_Exercise objective_: Your task is to reproduce the material exactly.

━━ Source data

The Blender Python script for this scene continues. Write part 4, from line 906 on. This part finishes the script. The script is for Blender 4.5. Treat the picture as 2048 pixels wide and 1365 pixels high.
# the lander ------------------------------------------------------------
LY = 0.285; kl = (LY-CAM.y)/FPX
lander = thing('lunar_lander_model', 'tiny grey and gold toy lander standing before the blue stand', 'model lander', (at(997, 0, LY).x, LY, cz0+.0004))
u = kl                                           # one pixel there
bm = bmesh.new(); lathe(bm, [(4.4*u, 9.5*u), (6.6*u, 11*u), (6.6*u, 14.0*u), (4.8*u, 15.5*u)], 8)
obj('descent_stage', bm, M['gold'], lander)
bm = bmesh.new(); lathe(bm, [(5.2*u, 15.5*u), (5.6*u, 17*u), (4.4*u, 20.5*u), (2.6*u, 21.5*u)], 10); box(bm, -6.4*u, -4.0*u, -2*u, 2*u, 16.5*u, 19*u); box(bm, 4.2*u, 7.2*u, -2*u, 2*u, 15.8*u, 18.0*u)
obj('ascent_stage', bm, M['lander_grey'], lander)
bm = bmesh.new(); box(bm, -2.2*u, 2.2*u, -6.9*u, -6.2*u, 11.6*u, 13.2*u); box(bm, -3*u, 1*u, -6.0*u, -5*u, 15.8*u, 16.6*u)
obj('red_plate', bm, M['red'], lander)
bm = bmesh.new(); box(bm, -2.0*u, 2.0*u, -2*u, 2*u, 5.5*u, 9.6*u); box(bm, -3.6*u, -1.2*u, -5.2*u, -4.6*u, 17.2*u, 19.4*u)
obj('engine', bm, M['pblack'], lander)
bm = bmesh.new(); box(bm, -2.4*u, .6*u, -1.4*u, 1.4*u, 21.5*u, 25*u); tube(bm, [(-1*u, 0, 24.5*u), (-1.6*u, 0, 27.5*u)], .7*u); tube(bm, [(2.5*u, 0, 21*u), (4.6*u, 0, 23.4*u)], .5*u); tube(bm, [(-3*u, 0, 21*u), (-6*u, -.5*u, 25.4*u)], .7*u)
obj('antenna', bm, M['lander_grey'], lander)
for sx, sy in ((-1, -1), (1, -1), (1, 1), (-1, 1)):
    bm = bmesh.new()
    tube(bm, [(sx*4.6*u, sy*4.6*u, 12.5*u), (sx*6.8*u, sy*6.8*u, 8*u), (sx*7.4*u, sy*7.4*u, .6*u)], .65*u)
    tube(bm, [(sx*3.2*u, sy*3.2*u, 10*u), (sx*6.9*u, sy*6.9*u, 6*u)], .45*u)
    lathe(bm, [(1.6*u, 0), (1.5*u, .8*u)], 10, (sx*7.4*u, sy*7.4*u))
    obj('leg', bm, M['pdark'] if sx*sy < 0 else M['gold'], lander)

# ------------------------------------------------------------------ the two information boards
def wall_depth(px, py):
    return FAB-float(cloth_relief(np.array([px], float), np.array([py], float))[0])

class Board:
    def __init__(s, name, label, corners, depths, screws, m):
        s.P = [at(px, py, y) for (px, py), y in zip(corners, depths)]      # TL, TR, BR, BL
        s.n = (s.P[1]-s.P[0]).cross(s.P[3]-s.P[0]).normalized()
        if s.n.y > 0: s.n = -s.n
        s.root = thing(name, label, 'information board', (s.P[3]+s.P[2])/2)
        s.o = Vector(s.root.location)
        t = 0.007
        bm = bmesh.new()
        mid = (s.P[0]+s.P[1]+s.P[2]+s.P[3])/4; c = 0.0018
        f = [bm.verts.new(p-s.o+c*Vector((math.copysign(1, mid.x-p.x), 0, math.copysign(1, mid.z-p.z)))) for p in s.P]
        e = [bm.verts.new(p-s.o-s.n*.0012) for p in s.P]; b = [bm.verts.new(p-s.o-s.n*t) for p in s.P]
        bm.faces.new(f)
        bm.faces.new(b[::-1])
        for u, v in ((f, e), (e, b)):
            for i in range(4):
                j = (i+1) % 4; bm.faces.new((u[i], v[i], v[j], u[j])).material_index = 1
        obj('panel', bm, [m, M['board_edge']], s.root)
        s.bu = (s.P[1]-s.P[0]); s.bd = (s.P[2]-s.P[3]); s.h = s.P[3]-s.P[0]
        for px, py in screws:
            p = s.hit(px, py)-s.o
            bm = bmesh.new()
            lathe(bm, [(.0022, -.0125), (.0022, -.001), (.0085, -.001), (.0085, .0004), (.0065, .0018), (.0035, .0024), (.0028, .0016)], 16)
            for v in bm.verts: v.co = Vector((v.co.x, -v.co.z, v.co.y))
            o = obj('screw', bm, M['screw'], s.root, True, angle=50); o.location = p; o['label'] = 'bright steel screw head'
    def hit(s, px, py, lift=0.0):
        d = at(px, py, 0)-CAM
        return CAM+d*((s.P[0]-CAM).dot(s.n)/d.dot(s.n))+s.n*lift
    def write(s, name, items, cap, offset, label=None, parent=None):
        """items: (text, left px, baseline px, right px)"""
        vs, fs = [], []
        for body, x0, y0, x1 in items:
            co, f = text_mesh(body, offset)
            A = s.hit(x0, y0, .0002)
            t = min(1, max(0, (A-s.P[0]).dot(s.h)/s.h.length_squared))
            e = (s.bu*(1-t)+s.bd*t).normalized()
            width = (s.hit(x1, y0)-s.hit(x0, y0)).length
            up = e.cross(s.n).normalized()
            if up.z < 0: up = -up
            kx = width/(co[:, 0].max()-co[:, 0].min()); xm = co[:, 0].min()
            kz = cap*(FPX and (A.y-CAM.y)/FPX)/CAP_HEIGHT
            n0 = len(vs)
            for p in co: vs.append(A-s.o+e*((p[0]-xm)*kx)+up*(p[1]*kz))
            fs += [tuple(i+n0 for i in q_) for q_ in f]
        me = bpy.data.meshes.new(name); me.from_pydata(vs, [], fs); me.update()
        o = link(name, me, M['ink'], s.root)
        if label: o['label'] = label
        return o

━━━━

_Finished task_:
The Blender Python script for this scene continues. Write part 4, from line 906 on. This part finishes the script. The script is for Blender 4.5. Treat the picture as 2048 pixels wide and 1365 pixels high.
# the lander ------------------------------------------------------------
LY = 0.285; kl = (LY-CAM.y)/FPX
lander = thing('lunar_lander_model', 'tiny grey and gold toy lander standing before the blue stand', 'model lander', (at(997, 0, LY).x, LY, cz0+.0004))
u = kl                                           # one pixel there
bm = bmesh.new(); lathe(bm, [(4.4*u, 9.5*u), (6.6*u, 11*u), (6.6*u, 14.0*u), (4.8*u, 15.5*u)], 8)
obj('descent_stage', bm, M['gold'], lander)
bm = bmesh.new(); lathe(bm, [(5.2*u, 15.5*u), (5.6*u, 17*u), (4.4*u, 20.5*u), (2.6*u, 21.5*u)], 10); box(bm, -6.4*u, -4.0*u, -2*u, 2*u, 16.5*u, 19*u); box(bm, 4.2*u, 7.2*u, -2*u, 2*u, 15.8*u, 18.0*u)
obj('ascent_stage', bm, M['lander_grey'], lander)
bm = bmesh.new(); box(bm, -2.2*u, 2.2*u, -6.9*u, -6.2*u, 11.6*u, 13.2*u); box(bm, -3*u, 1*u, -6.0*u, -5*u, 15.8*u, 16.6*u)
obj('red_plate', bm, M['red'], lander)
bm = bmesh.new(); box(bm, -2.0*u, 2.0*u, -2*u, 2*u, 5.5*u, 9.6*u); box(bm, -3.6*u, -1.2*u, -5.2*u, -4.6*u, 17.2*u, 19.4*u)
obj('engine', bm, M['pblack'], lander)
bm = bmesh.new(); box(bm, -2.4*u, .6*u, -1.4*u, 1.4*u, 21.5*u, 25*u); tube(bm, [(-1*u, 0, 24.5*u), (-1.6*u, 0, 27.5*u)], .7*u); tube(bm, [(2.5*u, 0, 21*u), (4.6*u, 0, 23.4*u)], .5*u); tube(bm, [(-3*u, 0, 21*u), (-6*u, -.5*u, 25.4*u)], .7*u)
obj('antenna', bm, M['lander_grey'], lander)
for sx, sy in ((-1, -1), (1, -1), (1, 1), (-1, 1)):
    bm = bmesh.new()
    tube(bm, [(sx*4.6*u, sy*4.6*u, 12.5*u), (sx*6.8*u, sy*6.8*u, 8*u), (sx*7.4*u, sy*7.4*u, .6*u)], .65*u)
    tube(bm, [(sx*3.2*u, sy*3.2*u, 10*u), (sx*6.9*u, sy*6.9*u, 6*u)], .45*u)
    lathe(bm, [(1.6*u, 0), (1.5*u, .8*u)], 10, (sx*7.4*u, sy*7.4*u))
    obj('leg', bm, M['pdark'] if sx*sy < 0 else M['gold'], lander)

# ------------------------------------------------------------------ the two information boards
def wall_depth(px, py):
    return FAB-float(cloth_relief(np.array([px], float), np.array([py], float))[0])

class Board:
    def __init__(s, name, label, corners, depths, screws, m):
        s.P = [at(px, py, y) for (px, py), y in zip(corners, depths)]      # TL, TR, BR, BL
        s.n = (s.P[1]-s.P[0]).cross(s.P[3]-s.P[0]).normalized()
        if s.n.y > 0: s.n = -s.n
        s.root = thing(name, label, 'information board', (s.P[3]+s.P[2])/2)
        s.o = Vector(s.root.location)
        t = 0.007
        bm = bmesh.new()
        mid = (s.P[0]+s.P[1]+s.P[2]+s.P[3])/4; c = 0.0018
        f = [bm.verts.new(p-s.o+c*Vector((math.copysign(1, mid.x-p.x), 0, math.copysign(1, mid.z-p.z)))) for p in s.P]
        e = [bm.verts.new(p-s.o-s.n*.0012) for p in s.P]; b = [bm.verts.new(p-s.o-s.n*t) for p in s.P]
        bm.faces.new(f)
        bm.faces.new(b[::-1])
        for u, v in ((f, e), (e, b)):
            for i in range(4):
                j = (i+1) % 4; bm.faces.new((u[i], v[i], v[j], u[j])).material_index = 1
        obj('panel', bm, [m, M['board_edge']], s.root)
        s.bu = (s.P[1]-s.P[0]); s.bd = (s.P[2]-s.P[3]); s.h = s.P[3]-s.P[0]
        for px, py in screws:
            p = s.hit(px, py)-s.o
            bm = bmesh.new()
            lathe(bm, [(.0022, -.0125), (.0022, -.001), (.0085, -.001), (.0085, .0004), (.0065, .0018), (.0035, .0024), (.0028, .0016)], 16)
            for v in bm.verts: v.co = Vector((v.co.x, -v.co.z, v.co.y))
            o = obj('screw', bm, M['screw'], s.root, True, angle=50); o.location = p; o['label'] = 'bright steel screw head'
    def hit(s, px, py, lift=0.0):
        d = at(px, py, 0)-CAM
        return CAM+d*((s.P[0]-CAM).dot(s.n)/d.dot(s.n))+s.n*lift
    def write(s, name, items, cap, offset, label=None, parent=None):
        """items: (text, left px, baseline px, right px)"""
        vs, fs = [], []
        for body, x0, y0, x1 in items:
            co, f = text_mesh(body, offset)
            A = s.hit(x0, y0, .0002)
            t = min(1, max(0, (A-s.P[0]).dot(s.h)/s.h.length_squared))
            e = (s.bu*(1-t)+s.bd*t).normalized()
            width = (s.hit(x1, y0)-s.hit(x0, y0)).length
            up = e.cross(s.n).normalized()
            if up.z < 0: up = -up
            kx = width/(co[:, 0].max()-co[:, 0].min()); xm = co[:, 0].min()
            kz = cap*(FPX and (A.y-CAM.y)/FPX)/CAP_HEIGHT
            n0 = len(vs)
            for p in co: vs.append(A-s.o+e*((p[0]-xm)*kx)+up*(p[1]*kz))
            fs += [tuple(i+n0 for i in q_) for q_ in f]
        me = bpy.data.meshes.new(name); me.from_pydata(vs, [], fs); me.update()
        o = link(name, me, M['ink'], s.root)
        if label: o['label'] = label
        return o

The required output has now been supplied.